Volvo Cars announced on Thursday a 15% rise in retail sales for the second quarter, reaching 205,400 units, largely propelled by the growing demand for electric vehicles (EVs). As of the time of writing, Volvo shares are trading 5.13% higher at SEK 285.10.

The company’s revenue stood at SEK 101.5 billion ($9.61b), and its EBIT surged by 60% to SEK 8.0 billion($0.757b), achieving an EBIT margin of 7.9%.

The CEO, Jim Rowan, noted the impact of recent tariff measures by U.S. authorities, highlighting the challenges these present. Additionally, potential tariffs from the EU Commission on EVs imported from China are expected to impact the sales of Volvo’s EX30 model.

“The recent introduction of tariff measures by authorities in the U.S. reflects some of these challenges. In the short term, potential tariffs from the EU Commission affecting EVs from China will affect the EX30. However, as we previously announced, we will start producing that car in our plant in Ghent, Belgium, next year, as part of our ‘Build where we sell’ strategy. We aim to start production of the EX30 in Ghent during the first half of 2025, with volumes ramping up during the second half of that year,” Rowan said.
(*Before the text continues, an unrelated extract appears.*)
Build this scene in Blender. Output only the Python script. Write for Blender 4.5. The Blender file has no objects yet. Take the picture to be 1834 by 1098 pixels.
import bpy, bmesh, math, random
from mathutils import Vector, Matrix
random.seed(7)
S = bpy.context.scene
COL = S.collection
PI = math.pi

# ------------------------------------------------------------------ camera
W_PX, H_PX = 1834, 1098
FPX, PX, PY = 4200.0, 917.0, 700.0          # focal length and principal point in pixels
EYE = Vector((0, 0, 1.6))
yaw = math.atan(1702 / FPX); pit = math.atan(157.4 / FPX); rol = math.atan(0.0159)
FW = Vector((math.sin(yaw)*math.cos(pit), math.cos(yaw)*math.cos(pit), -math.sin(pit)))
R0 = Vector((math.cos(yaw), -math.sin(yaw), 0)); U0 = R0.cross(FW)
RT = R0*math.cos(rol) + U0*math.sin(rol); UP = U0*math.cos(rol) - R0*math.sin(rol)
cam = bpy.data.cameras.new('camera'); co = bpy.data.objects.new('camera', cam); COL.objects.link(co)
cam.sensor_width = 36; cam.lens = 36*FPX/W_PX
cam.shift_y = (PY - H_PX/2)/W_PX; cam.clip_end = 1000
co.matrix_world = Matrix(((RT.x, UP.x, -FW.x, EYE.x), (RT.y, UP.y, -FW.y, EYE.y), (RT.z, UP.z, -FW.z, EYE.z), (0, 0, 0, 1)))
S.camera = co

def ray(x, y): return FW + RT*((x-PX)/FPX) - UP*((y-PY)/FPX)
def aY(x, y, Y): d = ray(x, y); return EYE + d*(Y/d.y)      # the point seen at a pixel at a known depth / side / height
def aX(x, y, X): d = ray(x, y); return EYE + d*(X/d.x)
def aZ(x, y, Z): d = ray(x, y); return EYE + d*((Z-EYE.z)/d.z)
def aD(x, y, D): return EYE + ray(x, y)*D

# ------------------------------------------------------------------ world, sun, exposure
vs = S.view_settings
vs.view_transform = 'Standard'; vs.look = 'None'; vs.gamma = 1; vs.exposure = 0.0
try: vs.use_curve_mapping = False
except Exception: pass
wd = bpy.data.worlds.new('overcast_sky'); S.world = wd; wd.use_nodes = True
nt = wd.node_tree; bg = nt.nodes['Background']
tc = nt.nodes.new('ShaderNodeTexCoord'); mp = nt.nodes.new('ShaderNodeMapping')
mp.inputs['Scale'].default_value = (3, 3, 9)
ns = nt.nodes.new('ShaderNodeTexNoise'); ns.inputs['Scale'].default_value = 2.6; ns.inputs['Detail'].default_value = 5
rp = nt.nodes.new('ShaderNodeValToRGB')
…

Despite these headwinds, Volvo’s revenue was SEK 101.5 billion, slightly down from SEK 102.2 billion the previous year. This decline was attributed to lower contract manufacturing sales, sales channel mix, pricing adjustments, and deferred revenue from rental sales.

Rowan emphasized the relevance of the subcompact electric crossover EX30 saying it had “a strong start in Europe”.

“The EX30 was an important contributor to the sales performance during the second quarter. This small, fully electric SUV had a strong start in Europe and was among the top three most sold EVs in the region according to the latest available industry data,” he said.

Volvo‘s smallest model, has been experiencing significant setbacks as it recently became one of the first victims of the US tariff hike on China-made vehicles.

Initially delayed in the U.S. due to the new tariffs — causing the production to move from China to Belgium — the model is now facing additional problems as customers report a series of software issues.